REQUEST
Print the listing below in its entirety, character for character.

DATA EXCERPTS
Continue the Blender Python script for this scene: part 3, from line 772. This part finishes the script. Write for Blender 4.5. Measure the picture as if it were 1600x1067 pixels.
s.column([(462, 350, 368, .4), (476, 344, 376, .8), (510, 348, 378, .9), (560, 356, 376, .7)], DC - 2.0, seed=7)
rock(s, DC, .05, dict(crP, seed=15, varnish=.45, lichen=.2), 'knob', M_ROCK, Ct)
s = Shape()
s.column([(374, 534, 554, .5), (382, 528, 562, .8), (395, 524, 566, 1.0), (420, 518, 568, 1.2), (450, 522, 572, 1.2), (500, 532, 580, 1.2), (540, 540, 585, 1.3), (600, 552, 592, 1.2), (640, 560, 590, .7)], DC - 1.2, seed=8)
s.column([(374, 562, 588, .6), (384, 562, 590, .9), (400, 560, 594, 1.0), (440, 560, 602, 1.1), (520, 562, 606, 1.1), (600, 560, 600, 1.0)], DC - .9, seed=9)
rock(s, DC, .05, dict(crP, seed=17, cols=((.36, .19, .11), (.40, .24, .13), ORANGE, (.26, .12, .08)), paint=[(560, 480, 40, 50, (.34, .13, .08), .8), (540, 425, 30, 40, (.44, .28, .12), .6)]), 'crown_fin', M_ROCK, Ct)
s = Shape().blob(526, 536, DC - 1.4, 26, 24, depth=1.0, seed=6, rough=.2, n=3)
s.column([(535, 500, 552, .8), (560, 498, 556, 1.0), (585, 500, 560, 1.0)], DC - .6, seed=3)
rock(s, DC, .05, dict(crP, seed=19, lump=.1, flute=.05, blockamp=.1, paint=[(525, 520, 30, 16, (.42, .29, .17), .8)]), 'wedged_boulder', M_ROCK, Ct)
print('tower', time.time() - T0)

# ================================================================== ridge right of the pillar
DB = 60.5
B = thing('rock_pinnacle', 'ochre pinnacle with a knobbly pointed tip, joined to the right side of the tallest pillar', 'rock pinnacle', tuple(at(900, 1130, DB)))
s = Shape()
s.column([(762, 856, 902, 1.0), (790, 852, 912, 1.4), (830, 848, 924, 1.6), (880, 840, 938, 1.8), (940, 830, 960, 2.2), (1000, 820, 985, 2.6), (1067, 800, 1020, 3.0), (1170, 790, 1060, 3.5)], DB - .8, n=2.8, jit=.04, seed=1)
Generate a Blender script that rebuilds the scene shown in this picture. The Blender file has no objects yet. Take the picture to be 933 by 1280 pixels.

RESPONSE
Continue the Blender Python script for this scene: part 3, from line 772. This part finishes the script. Write for Blender 4.5. Measure the picture as if it were 1600x1067 pixels.
s.column([(462, 350, 368, .4), (476, 344, 376, .8), (510, 348, 378, .9), (560, 356, 376, .7)], DC - 2.0, seed=7)
rock(s, DC, .05, dict(crP, seed=15, varnish=.45, lichen=.2), 'knob', M_ROCK, Ct)
s = Shape()
s.column([(374, 534, 554, .5), (382, 528, 562, .8), (395, 524, 566, 1.0), (420, 518, 568, 1.2), (450, 522, 572, 1.2), (500, 532, 580, 1.2), (540, 540, 585, 1.3), (600, 552, 592, 1.2), (640, 560, 590, .7)], DC - 1.2, seed=8)
s.column([(374, 562, 588, .6), (384, 562, 590, .9), (400, 560, 594, 1.0), (440, 560, 602, 1.1), (520, 562, 606, 1.1), (600, 560, 600, 1.0)], DC - .9, seed=9)
rock(s, DC, .05, dict(crP, seed=17, cols=((.36, .19, .11), (.40, .24, .13), ORANGE, (.26, .12, .08)), paint=[(560, 480, 40, 50, (.34, .13, .08), .8), (540, 425, 30, 40, (.44, .28, .12), .6)]), 'crown_fin', M_ROCK, Ct)
s = Shape().blob(526, 536, DC - 1.4, 26, 24, depth=1.0, seed=6, rough=.2, n=3)
s.column([(535, 500, 552, .8), (560, 498, 556, 1.0), (585, 500, 560, 1.0)], DC - .6, seed=3)
rock(s, DC, .05, dict(crP, seed=19, lump=.1, flute=.05, blockamp=.1, paint=[(525, 520, 30, 16, (.42, .29, .17), .8)]), 'wedged_boulder', M_ROCK, Ct)
print('tower', time.time() - T0)

# ================================================================== ridge right of the pillar
DB = 60.5
B = thing('rock_pinnacle', 'ochre pinnacle with a knobbly pointed tip, joined to the right side of the tallest pillar', 'rock pinnacle', tuple(at(900, 1130, DB)))
s = Shape()
s.column([(762, 856, 902, 1.0), (790, 852, 912, 1.4), (830, 848, 924, 1.6), (880, 840, 938, 1.8), (940, 830, 960, 2.2), (1000, 820, 985, 2.6), (1067, 800, 1020, 3.0), (1170, 790, 1060, 3.5)], DB - .8, n=2.8, jit=.04, seed=1)
Generate a Blender script that rebuilds the scene shown in this picture. The Blender file has no objects yet. Take the picture to be 933 by 1280 pixels.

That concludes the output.